There is a variety of genres employed: surrealism, naturalism, expressionism. The surrealism of French painter Delvaux is the location, the set, the landscape, according to Cameron. Naturalistic scenes give "moments of grounding" for the audience. Menzies describes the actors as at times real people in real situations, or embodiments of emotions, mere mouthpieces for words or simply physical presences. For the actors this can be confusing but exciting.
One element which seems intrinsic to the piece is song. The six songs by Dalmazio Barbare draw on styles as diverse as cabaret, recitative, classical opera and ballad. Menzies emphasises the ironic role of the songs and their placement within the play. Mills says "They come to her when she needs them.... when she needs lightening up." For Cameron, they represent the most creative and highly imaginative possibilities. They are in the woman's psyche, says Cameron because, in this piece, "there is no other place." They are healing, thinks Symons and are also "a way of giving greater form to something prosaic", he says.
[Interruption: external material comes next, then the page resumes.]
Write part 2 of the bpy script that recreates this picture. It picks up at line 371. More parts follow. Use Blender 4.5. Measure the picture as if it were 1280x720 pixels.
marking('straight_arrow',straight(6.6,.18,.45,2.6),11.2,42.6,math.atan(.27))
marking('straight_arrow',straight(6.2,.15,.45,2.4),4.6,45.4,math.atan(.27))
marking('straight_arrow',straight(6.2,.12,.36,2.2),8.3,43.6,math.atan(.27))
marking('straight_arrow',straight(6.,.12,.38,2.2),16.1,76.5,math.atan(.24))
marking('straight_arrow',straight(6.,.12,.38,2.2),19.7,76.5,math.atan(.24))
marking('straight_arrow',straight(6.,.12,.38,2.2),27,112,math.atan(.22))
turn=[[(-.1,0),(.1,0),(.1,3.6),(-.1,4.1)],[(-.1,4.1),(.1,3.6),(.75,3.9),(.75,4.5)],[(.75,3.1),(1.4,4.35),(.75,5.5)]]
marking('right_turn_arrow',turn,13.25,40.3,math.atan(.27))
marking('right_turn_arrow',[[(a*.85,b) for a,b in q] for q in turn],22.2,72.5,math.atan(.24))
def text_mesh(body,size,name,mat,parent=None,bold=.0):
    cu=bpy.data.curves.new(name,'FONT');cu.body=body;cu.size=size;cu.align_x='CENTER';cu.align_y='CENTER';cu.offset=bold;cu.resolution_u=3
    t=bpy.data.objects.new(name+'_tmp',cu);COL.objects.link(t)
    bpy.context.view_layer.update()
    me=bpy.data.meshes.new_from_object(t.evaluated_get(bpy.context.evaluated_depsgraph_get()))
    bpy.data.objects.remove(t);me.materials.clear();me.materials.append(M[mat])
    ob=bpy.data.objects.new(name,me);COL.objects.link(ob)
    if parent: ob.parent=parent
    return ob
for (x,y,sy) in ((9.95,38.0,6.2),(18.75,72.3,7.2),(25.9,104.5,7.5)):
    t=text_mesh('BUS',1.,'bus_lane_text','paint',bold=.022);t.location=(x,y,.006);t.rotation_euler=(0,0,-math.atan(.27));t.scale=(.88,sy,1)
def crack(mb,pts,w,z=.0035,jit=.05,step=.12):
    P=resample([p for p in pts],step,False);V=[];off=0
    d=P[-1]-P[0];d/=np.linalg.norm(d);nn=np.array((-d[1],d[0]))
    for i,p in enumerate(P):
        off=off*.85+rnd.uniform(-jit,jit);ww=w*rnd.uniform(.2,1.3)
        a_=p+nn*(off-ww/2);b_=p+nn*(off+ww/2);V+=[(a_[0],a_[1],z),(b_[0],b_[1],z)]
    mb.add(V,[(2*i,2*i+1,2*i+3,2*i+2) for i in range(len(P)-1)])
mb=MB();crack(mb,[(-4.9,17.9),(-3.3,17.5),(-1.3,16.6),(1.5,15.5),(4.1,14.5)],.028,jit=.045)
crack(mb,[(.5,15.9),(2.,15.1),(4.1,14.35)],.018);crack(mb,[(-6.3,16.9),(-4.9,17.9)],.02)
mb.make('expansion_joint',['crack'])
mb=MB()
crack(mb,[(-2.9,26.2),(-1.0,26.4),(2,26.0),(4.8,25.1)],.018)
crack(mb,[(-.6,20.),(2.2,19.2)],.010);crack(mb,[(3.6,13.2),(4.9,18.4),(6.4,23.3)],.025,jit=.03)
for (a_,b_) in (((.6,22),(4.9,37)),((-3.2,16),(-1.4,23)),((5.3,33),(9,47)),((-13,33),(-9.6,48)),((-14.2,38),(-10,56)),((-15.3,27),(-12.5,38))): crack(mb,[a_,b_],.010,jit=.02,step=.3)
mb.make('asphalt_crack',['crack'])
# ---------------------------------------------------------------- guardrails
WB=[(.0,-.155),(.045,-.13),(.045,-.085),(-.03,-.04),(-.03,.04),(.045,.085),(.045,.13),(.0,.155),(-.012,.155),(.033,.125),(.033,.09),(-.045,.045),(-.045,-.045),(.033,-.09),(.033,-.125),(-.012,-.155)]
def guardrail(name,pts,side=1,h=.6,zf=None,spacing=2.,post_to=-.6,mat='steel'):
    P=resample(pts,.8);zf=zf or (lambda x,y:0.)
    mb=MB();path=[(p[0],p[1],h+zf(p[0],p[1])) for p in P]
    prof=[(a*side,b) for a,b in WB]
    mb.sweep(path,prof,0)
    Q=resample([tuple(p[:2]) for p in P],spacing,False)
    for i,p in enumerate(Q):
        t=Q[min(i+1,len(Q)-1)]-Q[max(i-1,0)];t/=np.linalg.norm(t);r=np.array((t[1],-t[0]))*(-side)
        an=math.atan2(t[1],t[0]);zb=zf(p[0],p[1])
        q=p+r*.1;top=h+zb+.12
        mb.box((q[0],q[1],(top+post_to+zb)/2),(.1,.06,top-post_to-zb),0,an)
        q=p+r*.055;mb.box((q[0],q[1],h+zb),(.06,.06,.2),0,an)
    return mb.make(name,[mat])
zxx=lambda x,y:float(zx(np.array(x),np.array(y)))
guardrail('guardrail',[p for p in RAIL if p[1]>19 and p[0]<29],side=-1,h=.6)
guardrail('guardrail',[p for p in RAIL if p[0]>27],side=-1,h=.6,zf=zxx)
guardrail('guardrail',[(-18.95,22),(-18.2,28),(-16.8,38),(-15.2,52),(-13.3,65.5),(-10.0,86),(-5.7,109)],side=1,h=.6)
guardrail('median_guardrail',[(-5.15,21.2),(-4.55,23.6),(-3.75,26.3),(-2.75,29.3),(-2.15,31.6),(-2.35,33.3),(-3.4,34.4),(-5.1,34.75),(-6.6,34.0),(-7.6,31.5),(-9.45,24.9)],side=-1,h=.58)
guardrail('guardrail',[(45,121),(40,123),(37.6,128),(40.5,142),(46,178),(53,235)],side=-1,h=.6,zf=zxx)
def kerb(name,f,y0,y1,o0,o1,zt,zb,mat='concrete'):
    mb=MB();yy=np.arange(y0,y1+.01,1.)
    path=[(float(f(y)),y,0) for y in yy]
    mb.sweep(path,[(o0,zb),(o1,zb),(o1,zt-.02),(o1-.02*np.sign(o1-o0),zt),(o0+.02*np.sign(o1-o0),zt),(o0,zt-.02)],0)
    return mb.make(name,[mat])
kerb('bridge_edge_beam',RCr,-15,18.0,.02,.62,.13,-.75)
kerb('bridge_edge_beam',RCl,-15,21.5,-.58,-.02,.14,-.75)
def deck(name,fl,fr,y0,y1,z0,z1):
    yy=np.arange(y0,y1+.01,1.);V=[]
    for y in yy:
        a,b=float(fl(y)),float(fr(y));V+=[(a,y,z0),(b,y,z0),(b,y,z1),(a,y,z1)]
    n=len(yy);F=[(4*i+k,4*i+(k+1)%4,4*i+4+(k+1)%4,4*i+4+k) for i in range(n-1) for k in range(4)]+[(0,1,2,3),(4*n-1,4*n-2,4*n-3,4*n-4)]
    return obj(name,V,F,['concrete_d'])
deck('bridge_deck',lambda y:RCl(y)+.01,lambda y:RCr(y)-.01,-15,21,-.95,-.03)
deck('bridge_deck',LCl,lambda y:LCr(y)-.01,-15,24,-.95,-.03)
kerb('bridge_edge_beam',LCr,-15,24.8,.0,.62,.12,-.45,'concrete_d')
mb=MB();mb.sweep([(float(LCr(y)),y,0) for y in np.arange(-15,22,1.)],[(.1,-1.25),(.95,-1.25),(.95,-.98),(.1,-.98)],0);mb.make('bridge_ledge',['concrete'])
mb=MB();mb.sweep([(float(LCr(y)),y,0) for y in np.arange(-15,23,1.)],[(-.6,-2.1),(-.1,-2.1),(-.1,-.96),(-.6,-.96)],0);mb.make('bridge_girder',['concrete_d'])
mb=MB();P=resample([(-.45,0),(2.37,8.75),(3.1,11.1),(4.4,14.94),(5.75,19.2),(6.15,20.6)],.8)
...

The transforming and transporting effect of music is essential to this work. As we talked these actors were struggling to label their process and their potential product until we came upon the notion of "orchestration". "It is like a piece of music" says Cameron. They play their notes and seek the balance, the nuance, their placement. Evidently in early rehearsals, remembers Menzies, Kemp divided the play into "themes and variations" and used musical terminology to expound her concept. This musicality may explain why it is so difficult to communicate in words the nature of the work.
These people rehearsing in an old church hall are not only actors in this piece. They are threads in a weaving, patterns in a fabric, notes in a musical score, thoughts in a universal consciousness. They are components of a whole. It is no surprise, then, that it was essential for them to discuss this work as an ensemble. It is the ensemble.